2. The sheet feeding device according to claim 1, wherein

the driving of the lifting/lowering mechanism by the driver device that has been suspended is resumed before the pickup roller contacts the sheet loading tray or the sheet on the sheet loading tray.

3. The sheet feeding device according to claim 1, wherein

the drive suspend operation is performed when an initial operation for lifting and lowering the pickup roller is performed.

4. The sheet feeding device according to claim 3, wherein

in the initial operation, a driving time of the driver device during lowering during which the pickup roller is lowered is shorter than a driving time of the driver device during lifting during which the pickup roller is lifted.

5. The sheet feeding device according to claim 1, wherein

the drive suspend operation is performed during a sheet feed operation of picking up the sheet and feeding the sheet.

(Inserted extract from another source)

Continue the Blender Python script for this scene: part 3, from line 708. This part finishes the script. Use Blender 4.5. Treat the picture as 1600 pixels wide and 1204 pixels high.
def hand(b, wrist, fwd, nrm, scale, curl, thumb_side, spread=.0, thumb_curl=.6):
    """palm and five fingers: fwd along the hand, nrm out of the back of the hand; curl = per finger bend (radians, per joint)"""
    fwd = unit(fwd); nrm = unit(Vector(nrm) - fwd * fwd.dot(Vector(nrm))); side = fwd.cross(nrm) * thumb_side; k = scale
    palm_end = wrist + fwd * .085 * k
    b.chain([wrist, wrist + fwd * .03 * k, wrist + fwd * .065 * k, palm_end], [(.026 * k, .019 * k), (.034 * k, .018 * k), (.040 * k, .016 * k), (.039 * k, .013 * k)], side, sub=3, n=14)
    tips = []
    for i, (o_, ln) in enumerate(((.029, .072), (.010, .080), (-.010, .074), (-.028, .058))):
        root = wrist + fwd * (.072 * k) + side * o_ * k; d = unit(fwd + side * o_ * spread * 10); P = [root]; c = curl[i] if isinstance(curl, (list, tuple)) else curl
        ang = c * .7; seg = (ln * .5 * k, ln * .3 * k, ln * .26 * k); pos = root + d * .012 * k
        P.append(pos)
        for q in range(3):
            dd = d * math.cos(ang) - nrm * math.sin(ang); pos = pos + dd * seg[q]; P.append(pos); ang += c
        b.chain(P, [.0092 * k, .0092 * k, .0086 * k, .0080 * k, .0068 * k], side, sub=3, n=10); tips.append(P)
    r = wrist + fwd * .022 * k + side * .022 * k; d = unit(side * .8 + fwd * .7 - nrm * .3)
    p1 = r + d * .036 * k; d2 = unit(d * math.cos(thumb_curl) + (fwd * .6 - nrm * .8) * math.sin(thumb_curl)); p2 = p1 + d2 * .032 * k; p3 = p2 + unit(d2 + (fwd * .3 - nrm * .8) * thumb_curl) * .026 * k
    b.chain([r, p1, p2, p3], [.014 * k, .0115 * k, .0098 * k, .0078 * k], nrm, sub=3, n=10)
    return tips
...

6. The sheet feeding device according to claim 5, wherein

the driving of the lifting/lowering mechanism by the driver device that has been suspended is resumed before the pickup roller contacts the sheet loading tray or the sheet on the sheet loading tray, and

in the sheet feed operation, a driving speed of the driver device during release of restriction for releasing the pickup roller from being restricted by the restricting member is smaller than a speed of the resumed driving of the driver device.

7. The sheet feeding device according to claim 1, wherein

the lifting/lowering mechanism includes:

a drive rotation shaft rotatably supported by a sheet feeding device main body around a rotation axis and rotationally driven by the driver device;

a holding member swingably supported by the drive rotation shaft via a torque limiter, the holding member that rotatably holds a rotation shaft of the pickup roller around the rotation axis; and

a drive transmission mechanism that transmits a rotational driving force from the drive rotation shaft to the pickup roller, and

the pickup roller is lifted and lowered as a result of the driver device rotating the drive rotation shaft.

8. An image forming apparatus comprising the sheet feeding device according to claim 1.